Word for word, print each line of the listing below; pictures stay out.

── SUPPLIED MATERIAL

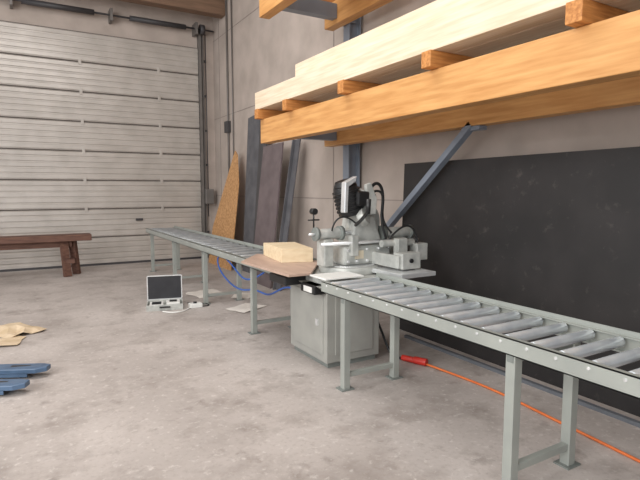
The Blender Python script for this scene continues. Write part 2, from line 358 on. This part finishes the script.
# ---------------- loose paper ----------------
def crumple(name,cx,cy,w,d,h,m,rot=0):
    bm=bmesh.new(); bmesh.ops.create_grid(bm,x_segments=5,y_segments=4,size=.5)
    for v in bm.verts:
        v.co.z=.006+random.random()*h*(1-abs(v.co.x)*1.4)
        v.co.x=v.co.x*w*(1+random.uniform(-.1,.1)); v.co.y=v.co.y*d*(1+random.uniform(-.1,.1)); 
    bm.transform(Matrix.Translation((cx,cy,0))@Matrix.Rotation(rot,4,'Z'))
    o=finish(name,bm,m); s=o.modifiers.new('s','SOLIDIFY'); s.thickness=.003; s.offset=1
    return o
crumple('kraft_paper_sheet',-.15,6.78,.45,.62,.08,'paper',.5)
crumple('kraft_paper_sheet.001',-.3,6.3,.5,.35,.03,'paper',-.2)
crumple('white_paper_sheet',2.45,7.75,.5,.5,.02,'whitepaper',.2)
crumple('white_paper_sheet.001',2.9,7.3,.4,.3,.02,'whitepaper',.9)
crumple('white_paper_sheet.002',2.62,6.5,.45,.35,.02,'whitepaper',.5)

# ---------------- light ----------------
w=bpy.data.worlds.new('world'); scene.world=w; w.use_nodes=True
bg=w.node_tree.nodes['Background']; bg.inputs[0].default_value=(.96,.98,1,1); bg.inputs[1].default_value=1.35
def area(name,loc,target,size,sy,energy,col):
    l=bpy.data.lights.new(name,'AREA'); l.shape='RECTANGLE'; l.size=size; l.size_y=sy; l.energy=energy; l.color=col
    o=bpy.data.objects.new(name,l); scene.collection.objects.link(o); o.location=loc
    o.rotation_euler=(Vector(target)-Vector(loc)).to_track_quat('-Z','Y').to_euler(); return o
area('gate_daylight',(-5.5,0,4.0),(3,6,.8),5,4,580,(1,.985,.965))
area('hall_lamp',(0,5,6.7),(0.2,5.2,0),6,3,300,(1,.98,.96))

# ---------------- camera ----------------
cam=bpy.data.cameras.new('camera'); co=bpy.data.objects.new('camera',cam); scene.collection.objects.link(co)
cam.sensor_width=36; cam.lens=36*510/640
yaw=math.radians(30.34); th=math.radians(5.6)
F=Vector((math.sin(yaw)*math.cos(th),math.cos(yaw)*math.cos(th),-math.sin(th)))
co.location=(0,0,1.63); co.rotation_euler=F.to_track_quat('-Z','Y').to_euler()
cam.clip_start=.05
scene.camera=co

────

● **COMPLETE RESPONSE**
The Blender Python script for this scene continues. Write part 2, from line 358 on. This part finishes the script.
# ---------------- loose paper ----------------
def crumple(name,cx,cy,w,d,h,m,rot=0):
    bm=bmesh.new(); bmesh.ops.create_grid(bm,x_segments=5,y_segments=4,size=.5)
    for v in bm.verts:
        v.co.z=.006+random.random()*h*(1-abs(v.co.x)*1.4)
        v.co.x=v.co.x*w*(1+random.uniform(-.1,.1)); v.co.y=v.co.y*d*(1+random.uniform(-.1,.1)); 
    bm.transform(Matrix.Translation((cx,cy,0))@Matrix.Rotation(rot,4,'Z'))
    o=finish(name,bm,m); s=o.modifiers.new('s','SOLIDIFY'); s.thickness=.003; s.offset=1
    return o
crumple('kraft_paper_sheet',-.15,6.78,.45,.62,.08,'paper',.5)
crumple('kraft_paper_sheet.001',-.3,6.3,.5,.35,.03,'paper',-.2)
crumple('white_paper_sheet',2.45,7.75,.5,.5,.02,'whitepaper',.2)
crumple('white_paper_sheet.001',2.9,7.3,.4,.3,.02,'whitepaper',.9)
crumple('white_paper_sheet.002',2.62,6.5,.45,.35,.02,'whitepaper',.5)

# ---------------- light ----------------
w=bpy.data.worlds.new('world'); scene.world=w; w.use_nodes=True
bg=w.node_tree.nodes['Background']; bg.inputs[0].default_value=(.96,.98,1,1); bg.inputs[1].default_value=1.35
def area(name,loc,target,size,sy,energy,col):
    l=bpy.data.lights.new(name,'AREA'); l.shape='RECTANGLE'; l.size=size; l.size_y=sy; l.energy=energy; l.color=col
    o=bpy.data.objects.new(name,l); scene.collection.objects.link(o); o.location=loc
    o.rotation_euler=(Vector(target)-Vector(loc)).to_track_quat('-Z','Y').to_euler(); return o
area('gate_daylight',(-5.5,0,4.0),(3,6,.8),5,4,580,(1,.985,.965))
area('hall_lamp',(0,5,6.7),(0.2,5.2,0),6,3,300,(1,.98,.96))

# ---------------- camera ----------------
cam=bpy.data.cameras.new('camera'); co=bpy.data.objects.new('camera',cam); scene.collection.objects.link(co)
cam.sensor_width=36; cam.lens=36*510/640
yaw=math.radians(30.34); th=math.radians(5.6)
F=Vector((math.sin(yaw)*math.cos(th),math.cos(yaw)*math.cos(th),-math.sin(th)))
co.location=(0,0,1.63); co.rotation_euler=F.to_track_quat('-Z','Y').to_euler()
cam.clip_start=.05
scene.camera=co